Who are the key players at COP25? 

Some commentators see leadership in small economies, such as New Zealand, which recently passed a law to reach net zero emissions by 2050. But the spotlight is on China and the EU.

Why are they so important? 

The EU’s member states could reach an agreement on a net zero 2050 target on the penultimate day of COP25. The expectation is that the EU and China will make an announcement at a joint summit next September of their more ambitious carbon plans, in a similar way to an influential move by the US and China before the 2015 Paris summit.

What are the expectations of the climate talks in Madrid? 

The bar is low. Some commentators believe that the very best COP25 can deliver is a promise to do what governments agreed in Paris. And if a deal on emissions trading is reached then this will be a big step towards attaining the goals of the Paris Agreement. If not, then we fall further behind. And remember that we’ve had 25 years of UN climate talks, while global emissions continue to rise from the burning of coal, oil and gas and the clearing of land, such as the Amazon rainforest.

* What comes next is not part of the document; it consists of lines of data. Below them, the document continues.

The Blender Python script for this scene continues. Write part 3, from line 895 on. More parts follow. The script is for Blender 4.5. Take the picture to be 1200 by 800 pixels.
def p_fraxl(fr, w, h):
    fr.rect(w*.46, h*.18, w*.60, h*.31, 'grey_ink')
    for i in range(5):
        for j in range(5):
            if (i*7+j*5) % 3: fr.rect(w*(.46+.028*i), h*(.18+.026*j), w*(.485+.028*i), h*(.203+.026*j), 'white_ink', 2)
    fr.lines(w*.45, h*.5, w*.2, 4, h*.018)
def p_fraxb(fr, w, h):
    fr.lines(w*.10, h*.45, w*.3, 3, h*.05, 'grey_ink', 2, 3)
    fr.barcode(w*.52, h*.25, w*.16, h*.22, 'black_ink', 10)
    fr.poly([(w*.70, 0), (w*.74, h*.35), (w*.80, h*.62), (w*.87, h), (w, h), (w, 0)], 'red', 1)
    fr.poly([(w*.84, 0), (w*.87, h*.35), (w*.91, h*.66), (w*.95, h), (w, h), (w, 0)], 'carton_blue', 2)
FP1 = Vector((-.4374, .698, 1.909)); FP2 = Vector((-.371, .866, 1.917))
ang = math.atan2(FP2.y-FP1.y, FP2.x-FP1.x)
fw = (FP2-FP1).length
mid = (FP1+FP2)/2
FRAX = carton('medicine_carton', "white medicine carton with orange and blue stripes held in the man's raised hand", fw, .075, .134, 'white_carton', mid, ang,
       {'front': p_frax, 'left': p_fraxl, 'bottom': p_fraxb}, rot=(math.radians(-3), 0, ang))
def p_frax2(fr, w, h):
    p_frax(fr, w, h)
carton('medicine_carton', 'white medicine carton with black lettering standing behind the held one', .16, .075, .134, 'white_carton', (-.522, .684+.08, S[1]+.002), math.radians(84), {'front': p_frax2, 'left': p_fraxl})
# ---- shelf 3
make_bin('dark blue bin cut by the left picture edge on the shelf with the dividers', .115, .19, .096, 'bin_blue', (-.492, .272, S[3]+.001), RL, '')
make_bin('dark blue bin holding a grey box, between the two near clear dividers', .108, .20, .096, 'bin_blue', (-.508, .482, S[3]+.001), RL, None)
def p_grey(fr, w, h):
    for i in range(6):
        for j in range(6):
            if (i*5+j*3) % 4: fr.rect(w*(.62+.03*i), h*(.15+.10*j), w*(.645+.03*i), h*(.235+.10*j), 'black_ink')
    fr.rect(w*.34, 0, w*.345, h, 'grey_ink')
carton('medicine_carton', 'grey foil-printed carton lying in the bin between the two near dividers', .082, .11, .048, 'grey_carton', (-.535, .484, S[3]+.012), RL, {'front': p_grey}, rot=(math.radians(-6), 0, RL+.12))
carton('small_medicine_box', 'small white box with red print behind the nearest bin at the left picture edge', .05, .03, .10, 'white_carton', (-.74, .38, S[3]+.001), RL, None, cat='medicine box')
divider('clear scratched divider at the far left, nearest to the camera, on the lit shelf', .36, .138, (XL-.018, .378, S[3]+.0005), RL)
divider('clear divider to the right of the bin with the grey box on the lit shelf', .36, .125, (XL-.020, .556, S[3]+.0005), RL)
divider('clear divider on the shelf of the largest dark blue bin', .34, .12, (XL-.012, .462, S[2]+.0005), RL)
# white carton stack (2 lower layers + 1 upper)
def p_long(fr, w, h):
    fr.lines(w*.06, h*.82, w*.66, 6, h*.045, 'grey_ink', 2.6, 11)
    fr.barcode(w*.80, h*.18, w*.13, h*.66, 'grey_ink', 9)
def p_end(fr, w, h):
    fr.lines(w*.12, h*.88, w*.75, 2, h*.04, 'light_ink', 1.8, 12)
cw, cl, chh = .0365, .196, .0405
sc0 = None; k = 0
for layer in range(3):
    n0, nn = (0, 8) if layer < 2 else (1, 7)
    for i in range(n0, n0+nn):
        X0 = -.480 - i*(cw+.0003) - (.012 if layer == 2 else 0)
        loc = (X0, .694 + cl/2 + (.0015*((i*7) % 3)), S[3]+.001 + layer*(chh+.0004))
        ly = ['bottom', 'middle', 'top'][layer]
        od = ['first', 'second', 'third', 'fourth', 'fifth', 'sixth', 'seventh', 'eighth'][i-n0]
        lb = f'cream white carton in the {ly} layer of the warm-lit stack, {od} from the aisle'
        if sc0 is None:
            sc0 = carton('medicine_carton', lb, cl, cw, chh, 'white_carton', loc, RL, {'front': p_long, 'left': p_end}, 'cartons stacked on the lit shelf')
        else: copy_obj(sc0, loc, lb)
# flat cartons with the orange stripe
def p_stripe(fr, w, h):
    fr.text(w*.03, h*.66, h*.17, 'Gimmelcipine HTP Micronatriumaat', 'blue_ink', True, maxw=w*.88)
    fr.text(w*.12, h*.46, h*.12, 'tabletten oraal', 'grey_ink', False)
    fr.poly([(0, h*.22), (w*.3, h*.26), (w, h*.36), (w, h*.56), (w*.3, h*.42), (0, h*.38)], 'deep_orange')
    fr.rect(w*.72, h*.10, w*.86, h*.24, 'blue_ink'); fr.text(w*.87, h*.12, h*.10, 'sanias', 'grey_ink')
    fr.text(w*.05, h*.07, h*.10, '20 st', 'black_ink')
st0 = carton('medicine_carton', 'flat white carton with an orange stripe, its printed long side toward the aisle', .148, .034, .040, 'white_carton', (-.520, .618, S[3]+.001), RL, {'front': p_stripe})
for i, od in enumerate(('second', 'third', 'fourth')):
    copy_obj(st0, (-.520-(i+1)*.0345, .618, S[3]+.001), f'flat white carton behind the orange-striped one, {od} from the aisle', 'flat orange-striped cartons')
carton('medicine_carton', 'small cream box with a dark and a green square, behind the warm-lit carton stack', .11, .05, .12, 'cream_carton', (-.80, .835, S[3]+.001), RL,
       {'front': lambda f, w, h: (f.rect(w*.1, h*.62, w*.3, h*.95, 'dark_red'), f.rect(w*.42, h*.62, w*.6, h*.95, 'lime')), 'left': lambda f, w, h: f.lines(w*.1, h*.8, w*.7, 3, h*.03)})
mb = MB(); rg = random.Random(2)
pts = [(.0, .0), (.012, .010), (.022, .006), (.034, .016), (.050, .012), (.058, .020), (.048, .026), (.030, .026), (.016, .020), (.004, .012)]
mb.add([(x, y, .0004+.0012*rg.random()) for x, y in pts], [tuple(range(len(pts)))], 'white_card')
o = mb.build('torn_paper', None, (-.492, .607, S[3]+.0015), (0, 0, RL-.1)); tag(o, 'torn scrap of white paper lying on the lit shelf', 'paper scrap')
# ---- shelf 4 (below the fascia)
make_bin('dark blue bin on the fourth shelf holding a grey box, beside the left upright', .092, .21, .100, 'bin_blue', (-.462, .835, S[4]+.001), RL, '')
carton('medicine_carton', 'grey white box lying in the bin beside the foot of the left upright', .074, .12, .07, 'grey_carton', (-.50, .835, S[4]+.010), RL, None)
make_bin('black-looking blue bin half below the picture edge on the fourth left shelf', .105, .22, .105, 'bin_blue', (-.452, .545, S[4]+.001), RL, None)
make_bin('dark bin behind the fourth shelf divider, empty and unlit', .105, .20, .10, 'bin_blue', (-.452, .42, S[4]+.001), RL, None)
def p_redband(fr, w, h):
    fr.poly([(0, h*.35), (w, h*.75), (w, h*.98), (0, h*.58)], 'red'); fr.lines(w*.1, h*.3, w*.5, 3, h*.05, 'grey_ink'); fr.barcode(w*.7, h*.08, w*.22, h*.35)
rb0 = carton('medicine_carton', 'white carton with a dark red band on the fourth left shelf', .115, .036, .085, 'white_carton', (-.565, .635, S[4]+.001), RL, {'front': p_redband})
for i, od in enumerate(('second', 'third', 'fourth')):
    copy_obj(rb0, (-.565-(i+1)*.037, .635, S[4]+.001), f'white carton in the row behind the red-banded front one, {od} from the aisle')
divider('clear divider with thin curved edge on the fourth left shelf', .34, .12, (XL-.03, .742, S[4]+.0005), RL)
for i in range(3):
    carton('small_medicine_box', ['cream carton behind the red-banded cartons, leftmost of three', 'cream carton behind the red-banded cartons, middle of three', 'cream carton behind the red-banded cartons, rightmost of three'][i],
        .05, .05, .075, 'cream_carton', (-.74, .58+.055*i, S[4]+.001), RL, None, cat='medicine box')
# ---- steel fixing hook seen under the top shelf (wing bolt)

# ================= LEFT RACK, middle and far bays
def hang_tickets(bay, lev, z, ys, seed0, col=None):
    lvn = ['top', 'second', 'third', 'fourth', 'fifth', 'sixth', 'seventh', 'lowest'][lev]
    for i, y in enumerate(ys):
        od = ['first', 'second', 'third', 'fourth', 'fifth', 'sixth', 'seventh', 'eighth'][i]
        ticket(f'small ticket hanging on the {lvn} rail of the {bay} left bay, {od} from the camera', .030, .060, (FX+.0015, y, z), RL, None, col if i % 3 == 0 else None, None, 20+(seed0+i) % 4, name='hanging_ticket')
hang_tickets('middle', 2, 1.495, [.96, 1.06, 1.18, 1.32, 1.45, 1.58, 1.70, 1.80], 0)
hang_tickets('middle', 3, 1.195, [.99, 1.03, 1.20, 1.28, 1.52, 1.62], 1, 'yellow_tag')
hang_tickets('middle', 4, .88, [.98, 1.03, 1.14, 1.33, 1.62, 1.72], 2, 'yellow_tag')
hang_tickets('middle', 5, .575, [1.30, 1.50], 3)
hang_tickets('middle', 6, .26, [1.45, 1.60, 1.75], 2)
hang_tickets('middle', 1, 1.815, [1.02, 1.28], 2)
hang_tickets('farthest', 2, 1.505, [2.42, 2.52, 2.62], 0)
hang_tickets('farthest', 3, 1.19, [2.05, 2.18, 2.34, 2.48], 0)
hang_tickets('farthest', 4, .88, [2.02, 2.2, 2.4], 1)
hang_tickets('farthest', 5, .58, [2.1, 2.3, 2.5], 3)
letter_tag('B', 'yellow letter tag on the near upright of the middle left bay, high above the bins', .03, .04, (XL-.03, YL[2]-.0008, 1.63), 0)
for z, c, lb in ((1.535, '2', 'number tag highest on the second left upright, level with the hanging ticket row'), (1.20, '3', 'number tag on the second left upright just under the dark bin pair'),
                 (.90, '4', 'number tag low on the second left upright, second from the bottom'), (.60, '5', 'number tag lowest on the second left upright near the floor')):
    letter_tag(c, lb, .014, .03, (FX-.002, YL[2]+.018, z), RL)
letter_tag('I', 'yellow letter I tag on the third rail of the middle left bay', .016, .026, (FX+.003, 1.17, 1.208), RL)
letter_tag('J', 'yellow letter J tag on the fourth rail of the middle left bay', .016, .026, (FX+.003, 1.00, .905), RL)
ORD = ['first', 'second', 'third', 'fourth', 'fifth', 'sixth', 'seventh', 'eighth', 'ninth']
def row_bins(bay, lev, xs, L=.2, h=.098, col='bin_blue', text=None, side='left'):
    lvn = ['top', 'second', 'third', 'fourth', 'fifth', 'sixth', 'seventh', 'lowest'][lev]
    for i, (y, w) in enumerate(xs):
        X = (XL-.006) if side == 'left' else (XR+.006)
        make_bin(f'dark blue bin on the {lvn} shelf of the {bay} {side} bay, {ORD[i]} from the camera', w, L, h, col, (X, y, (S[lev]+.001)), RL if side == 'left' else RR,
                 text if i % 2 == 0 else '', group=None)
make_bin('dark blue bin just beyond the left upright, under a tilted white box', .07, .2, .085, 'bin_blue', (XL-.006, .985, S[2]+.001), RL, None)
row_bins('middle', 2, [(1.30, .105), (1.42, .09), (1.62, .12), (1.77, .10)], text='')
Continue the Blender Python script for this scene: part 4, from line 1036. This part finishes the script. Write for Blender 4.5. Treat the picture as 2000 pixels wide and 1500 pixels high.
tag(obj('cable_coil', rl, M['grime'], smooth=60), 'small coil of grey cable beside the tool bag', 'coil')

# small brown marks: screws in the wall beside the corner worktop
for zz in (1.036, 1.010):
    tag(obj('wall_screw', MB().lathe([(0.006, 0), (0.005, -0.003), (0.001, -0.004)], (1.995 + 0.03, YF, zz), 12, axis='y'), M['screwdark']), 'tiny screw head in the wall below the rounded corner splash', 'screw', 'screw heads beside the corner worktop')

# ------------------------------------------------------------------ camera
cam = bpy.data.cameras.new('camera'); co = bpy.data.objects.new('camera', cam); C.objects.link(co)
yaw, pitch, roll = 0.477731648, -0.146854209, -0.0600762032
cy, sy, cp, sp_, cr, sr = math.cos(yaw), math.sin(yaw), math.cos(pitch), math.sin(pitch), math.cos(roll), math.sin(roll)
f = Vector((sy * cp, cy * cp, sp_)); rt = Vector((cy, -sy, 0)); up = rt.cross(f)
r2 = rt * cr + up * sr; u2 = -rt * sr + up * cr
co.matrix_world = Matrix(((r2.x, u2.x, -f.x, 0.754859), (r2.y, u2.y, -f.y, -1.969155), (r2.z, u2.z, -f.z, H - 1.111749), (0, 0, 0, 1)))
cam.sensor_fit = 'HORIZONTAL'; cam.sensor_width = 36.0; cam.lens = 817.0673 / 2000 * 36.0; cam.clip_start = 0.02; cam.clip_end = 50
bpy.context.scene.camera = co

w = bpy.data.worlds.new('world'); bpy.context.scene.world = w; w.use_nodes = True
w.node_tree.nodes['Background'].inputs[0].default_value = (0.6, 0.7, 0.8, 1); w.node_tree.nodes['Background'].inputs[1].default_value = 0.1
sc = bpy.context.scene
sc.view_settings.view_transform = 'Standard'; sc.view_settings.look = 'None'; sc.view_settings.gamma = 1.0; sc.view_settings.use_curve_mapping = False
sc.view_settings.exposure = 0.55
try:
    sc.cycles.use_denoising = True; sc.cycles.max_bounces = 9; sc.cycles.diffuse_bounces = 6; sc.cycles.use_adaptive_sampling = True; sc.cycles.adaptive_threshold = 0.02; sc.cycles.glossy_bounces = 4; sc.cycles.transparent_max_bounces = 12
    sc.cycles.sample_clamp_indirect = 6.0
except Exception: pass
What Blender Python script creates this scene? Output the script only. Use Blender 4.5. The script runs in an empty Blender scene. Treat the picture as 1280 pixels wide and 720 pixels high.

The gap between what the science says is necessary and the actions of countries around the world is becoming larger and larger (see more in the latest United Nations Environment Programme Emissions Gap Report). The longer we delay dealing with the consequences of climate change, the more drastic (and costly) measures will be needed to tackle the climate crisis.

Decisions we make now could well determine whether or not our children and grandchildren will have a fighting chance for a bright future or will be scrambling to survive in climatic conditions that are unprecedented in the history of human existence. Their future depends on the action we take now.